Fourth: The government (bunco-steerers inside and outside of Congress) cunningly agreed to take a second mortgage on the road for the government loan of $60,000,000.

Fifth: It was cunningly arranged by these business men in politics and these politicians in business that ninety-five per cent. of the government second mortgage loan should not bear interest till thirty years later; but that all the private loans should bear interest at once.

Sixth: The Railway Company was cunningly given permission to sell $100,000,000 in railway stocks.

Stocks were sold to Congressmen and very noble Senators.

Stocks were sold to these very noble statesmen below the market price.

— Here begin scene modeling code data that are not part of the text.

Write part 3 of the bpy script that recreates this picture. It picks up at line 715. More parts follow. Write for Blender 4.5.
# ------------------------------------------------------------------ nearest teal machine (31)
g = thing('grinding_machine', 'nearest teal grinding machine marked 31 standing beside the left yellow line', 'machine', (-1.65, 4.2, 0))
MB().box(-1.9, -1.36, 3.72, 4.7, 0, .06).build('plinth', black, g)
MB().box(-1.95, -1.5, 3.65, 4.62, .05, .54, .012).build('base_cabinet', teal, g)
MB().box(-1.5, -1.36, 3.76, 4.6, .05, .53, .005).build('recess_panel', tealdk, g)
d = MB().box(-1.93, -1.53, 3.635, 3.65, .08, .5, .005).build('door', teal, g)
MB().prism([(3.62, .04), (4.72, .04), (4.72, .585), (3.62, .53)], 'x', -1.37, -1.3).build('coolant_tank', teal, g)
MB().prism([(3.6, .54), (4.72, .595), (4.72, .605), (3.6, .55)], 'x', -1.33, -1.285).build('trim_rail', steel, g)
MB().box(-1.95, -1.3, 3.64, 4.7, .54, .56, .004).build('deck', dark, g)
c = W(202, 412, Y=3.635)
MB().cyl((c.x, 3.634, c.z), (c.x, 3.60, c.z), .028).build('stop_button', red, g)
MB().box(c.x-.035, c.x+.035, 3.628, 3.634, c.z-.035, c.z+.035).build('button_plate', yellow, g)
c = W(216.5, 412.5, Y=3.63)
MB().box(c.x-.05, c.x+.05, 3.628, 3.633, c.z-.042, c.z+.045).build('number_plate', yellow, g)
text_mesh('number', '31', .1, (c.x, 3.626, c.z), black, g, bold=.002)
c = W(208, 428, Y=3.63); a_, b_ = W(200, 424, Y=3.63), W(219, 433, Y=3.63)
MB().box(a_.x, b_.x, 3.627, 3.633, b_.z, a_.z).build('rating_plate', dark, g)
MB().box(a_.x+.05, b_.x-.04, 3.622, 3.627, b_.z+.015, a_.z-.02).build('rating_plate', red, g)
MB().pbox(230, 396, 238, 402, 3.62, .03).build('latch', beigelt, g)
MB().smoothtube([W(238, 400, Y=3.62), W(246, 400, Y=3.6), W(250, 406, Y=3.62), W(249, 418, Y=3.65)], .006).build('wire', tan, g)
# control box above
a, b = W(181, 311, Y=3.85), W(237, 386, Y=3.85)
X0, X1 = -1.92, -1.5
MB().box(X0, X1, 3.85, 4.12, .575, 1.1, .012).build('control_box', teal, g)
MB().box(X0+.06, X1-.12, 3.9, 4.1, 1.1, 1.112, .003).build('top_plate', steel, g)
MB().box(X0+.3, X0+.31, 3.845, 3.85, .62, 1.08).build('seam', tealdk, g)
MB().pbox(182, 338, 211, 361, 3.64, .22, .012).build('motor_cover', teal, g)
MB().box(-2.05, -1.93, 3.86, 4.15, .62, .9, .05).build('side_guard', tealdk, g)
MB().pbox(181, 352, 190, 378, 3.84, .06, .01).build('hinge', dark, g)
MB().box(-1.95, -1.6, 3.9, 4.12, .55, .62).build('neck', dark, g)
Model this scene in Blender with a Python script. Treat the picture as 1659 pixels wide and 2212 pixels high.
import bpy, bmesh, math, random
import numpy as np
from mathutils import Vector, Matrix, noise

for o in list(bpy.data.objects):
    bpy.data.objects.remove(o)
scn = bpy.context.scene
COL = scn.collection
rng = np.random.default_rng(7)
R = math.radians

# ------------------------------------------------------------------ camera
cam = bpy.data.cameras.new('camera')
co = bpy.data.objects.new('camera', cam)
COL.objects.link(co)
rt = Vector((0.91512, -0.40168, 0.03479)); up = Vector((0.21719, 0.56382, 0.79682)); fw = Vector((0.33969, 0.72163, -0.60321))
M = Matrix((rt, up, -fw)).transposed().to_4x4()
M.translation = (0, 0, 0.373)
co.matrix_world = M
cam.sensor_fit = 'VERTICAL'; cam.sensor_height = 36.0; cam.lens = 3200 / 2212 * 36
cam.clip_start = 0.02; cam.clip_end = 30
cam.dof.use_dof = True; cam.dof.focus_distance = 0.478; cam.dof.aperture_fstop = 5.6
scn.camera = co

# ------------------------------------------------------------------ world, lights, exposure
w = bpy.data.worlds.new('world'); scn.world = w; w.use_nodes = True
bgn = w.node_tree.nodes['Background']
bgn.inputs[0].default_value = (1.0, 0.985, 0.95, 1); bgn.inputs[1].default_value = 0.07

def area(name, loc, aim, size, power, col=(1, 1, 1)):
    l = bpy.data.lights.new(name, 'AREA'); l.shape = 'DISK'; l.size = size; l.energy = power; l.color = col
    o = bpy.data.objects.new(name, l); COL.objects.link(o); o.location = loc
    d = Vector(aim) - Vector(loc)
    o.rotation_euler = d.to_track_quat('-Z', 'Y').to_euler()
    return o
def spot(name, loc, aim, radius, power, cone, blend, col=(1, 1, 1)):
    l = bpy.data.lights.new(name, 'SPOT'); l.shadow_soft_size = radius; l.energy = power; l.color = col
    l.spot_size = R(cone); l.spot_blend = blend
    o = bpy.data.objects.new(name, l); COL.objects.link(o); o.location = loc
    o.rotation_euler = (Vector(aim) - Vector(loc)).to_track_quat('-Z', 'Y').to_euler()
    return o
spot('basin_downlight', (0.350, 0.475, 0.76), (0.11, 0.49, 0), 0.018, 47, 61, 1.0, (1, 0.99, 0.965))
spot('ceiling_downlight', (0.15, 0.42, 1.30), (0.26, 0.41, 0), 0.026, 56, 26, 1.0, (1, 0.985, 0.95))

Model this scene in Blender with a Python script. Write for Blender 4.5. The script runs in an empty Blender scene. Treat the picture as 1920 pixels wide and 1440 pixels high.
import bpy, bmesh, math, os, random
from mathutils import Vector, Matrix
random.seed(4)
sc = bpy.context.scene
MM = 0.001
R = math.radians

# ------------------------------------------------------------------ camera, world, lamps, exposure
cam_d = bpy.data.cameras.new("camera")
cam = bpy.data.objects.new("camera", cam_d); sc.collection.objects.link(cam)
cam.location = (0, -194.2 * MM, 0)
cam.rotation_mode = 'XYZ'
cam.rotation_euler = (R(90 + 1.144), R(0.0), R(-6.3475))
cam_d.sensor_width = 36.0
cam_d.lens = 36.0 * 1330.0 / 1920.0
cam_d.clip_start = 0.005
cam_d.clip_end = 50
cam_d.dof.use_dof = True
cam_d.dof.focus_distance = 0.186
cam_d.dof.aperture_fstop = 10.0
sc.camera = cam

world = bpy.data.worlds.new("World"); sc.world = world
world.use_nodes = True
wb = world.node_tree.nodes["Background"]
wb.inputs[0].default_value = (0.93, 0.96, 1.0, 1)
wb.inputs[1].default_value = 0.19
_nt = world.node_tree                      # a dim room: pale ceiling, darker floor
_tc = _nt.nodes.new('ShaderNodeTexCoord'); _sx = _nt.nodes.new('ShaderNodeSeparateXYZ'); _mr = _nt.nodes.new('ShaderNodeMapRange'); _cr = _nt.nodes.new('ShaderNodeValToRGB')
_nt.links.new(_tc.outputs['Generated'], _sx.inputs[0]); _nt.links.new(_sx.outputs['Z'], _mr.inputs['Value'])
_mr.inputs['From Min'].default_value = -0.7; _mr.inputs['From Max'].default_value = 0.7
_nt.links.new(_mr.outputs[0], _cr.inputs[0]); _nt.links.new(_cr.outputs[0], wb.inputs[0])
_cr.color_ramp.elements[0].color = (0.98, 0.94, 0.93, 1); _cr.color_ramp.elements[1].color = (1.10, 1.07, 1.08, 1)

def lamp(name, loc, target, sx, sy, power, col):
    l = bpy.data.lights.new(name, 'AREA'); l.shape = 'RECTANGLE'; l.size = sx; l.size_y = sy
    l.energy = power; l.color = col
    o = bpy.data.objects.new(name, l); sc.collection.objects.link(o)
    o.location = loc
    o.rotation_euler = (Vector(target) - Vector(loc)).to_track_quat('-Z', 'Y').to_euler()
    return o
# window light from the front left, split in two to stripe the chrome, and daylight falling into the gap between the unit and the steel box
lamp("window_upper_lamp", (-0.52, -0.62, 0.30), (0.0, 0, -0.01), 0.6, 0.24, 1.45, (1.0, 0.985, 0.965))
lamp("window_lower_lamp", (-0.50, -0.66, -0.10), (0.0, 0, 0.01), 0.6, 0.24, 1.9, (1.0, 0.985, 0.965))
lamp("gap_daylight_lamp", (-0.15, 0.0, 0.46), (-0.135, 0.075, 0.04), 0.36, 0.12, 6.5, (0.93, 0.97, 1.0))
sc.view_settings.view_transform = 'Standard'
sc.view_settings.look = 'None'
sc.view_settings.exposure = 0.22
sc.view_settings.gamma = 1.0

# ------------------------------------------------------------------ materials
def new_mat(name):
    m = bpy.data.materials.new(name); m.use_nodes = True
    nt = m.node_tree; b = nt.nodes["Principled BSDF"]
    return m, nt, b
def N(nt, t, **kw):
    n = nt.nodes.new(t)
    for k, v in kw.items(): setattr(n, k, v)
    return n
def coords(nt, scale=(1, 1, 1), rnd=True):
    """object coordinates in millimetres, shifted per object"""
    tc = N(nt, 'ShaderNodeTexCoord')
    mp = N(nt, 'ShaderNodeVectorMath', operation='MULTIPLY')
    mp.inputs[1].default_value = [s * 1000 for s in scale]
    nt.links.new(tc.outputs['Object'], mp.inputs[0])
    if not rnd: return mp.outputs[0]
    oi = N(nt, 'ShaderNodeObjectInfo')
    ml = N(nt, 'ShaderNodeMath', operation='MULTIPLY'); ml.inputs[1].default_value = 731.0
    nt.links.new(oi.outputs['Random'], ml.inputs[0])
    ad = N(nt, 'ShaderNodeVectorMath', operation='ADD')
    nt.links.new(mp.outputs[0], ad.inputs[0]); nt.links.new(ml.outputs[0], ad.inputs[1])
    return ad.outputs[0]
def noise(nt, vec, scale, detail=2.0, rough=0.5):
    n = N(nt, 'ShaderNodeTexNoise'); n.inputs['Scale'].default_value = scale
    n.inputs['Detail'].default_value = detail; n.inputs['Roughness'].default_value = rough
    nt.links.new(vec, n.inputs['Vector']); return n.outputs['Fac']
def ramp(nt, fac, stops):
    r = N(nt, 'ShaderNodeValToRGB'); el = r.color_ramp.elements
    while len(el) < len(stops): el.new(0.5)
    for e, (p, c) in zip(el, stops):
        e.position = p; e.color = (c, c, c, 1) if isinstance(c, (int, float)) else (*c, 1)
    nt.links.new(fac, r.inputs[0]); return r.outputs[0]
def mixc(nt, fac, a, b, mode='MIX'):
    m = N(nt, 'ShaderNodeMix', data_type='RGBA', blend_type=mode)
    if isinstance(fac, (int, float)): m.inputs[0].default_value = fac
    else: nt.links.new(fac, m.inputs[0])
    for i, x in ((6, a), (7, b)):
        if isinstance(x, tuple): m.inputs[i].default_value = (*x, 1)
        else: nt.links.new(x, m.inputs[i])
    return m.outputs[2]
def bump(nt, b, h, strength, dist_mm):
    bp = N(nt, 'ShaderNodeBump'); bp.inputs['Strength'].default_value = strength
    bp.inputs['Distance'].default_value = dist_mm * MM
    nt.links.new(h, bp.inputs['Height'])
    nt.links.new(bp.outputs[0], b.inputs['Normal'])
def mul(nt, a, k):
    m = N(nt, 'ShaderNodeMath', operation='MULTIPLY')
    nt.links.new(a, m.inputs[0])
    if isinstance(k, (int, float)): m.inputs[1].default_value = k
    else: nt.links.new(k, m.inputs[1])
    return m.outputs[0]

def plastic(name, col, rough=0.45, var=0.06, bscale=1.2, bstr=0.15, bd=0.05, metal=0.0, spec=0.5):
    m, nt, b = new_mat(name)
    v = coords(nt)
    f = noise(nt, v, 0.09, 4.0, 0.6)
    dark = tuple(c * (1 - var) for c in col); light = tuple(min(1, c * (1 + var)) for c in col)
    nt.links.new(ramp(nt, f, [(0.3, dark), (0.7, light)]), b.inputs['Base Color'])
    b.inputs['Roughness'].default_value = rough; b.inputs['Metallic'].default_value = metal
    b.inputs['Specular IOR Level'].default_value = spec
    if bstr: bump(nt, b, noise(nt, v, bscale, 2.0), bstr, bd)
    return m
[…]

Stocks sold to statesmen—it was cunningly arranged—need not be paid for till after the road was finished and the stocks were paying dividends. For example, Congressman W. B. Allison, afterward Senator Allison, of Iowa (so sly and stealthy that he became known as “Pussy-Foot”), bought some of the stocks “on the quiet,” too, from the infamous Ames; he paid out nothing for the stocks, but when he had owned the stocks for only a brief time and while the unfinished road was yet in comparatively poor condition, his dividends more than paid for his stocks.[[147]] The Union Pacific scandal snuffed out numerous lesser lights and sadly bedimmed the lustre of twenty-two other “great” names, such as Blaine, Logan, Garfield, Colfax.[[148]]

This villainy of the nation’s “great” men is worthy of Emerson’s interesting flattery of eminent prostitutes:

“When I read the list of men of intellect, of refined pursuits, giants in law, or eminent scholars, or of social distinction, men of wealth and enterprise in the commercial community, and see what they have voted for and what they have suffered to be voted for, I think no community was ever so politely and elegantly betrayed.”—(“Lecture on Woman.”)

One Congressman was given $500,000 for his assistance in getting the charter granted.

“Another [expense],” says Professor Ripley (Harvard University),[[149]] “of a worse sort concerned a government commissioner, Cornelius Wendell, appointed to examine the road and report whether or not it met the requirements of the law, who flatly demanded $25,000 before he would proceed to perform his duty ... his demand was paid in the same spirit in which it was made—as so much blood money.”